Die Größe war wichtig – denn bei uns gibt es einige Treppen zu bewältigen. Hält Mensch wie Tier fit. Und zur Not muss ein Hund auch noch zu tragen sein – zu groß geht also auch nicht. Und: Es gibt durchaus Hunderassen, die können Treppen schlecht bis gar nicht rauf- und runterlaufen. Da war es alles andere als hilfreich, dass ich mich plötzlich mal mitten auf der Straße in einen Corgie verliebt habe – ja, die, von denen Queen Elisabeth so viele hatte. Kurze Beine, langer Rücken, da wird – wie bei Dackeln – das Treppensteigen schwierig. Von diesem plötzlichen Liebes-Anflug war ich selbst sehr überrascht … Doch kurz danach kreuzte ein Beagle unseren Weg. Und mein Herz wurde gleichzeitig leicht und schwer. Schlappöhrchen!

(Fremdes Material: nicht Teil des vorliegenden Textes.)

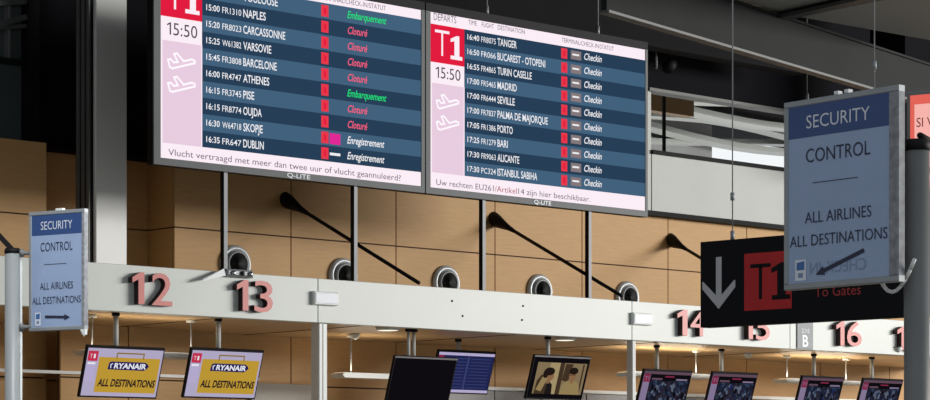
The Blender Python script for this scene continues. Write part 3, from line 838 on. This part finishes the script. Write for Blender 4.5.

Einmal Schlappöhrchen, immer Schlappöhrchen … Freue mich schon sehr darauf, zu hören, wie die am Strand flatternd hin- und herklatschen … Muss aber noch ein bisschen warten. Eine Autofahrt von gut vier Stunden – ne, das ist noch zu früh für Lilli. Bis dahin müssen wir halt Tempos und Clopapierrollen verstecken. Gibt wahrlich Schlimmeres!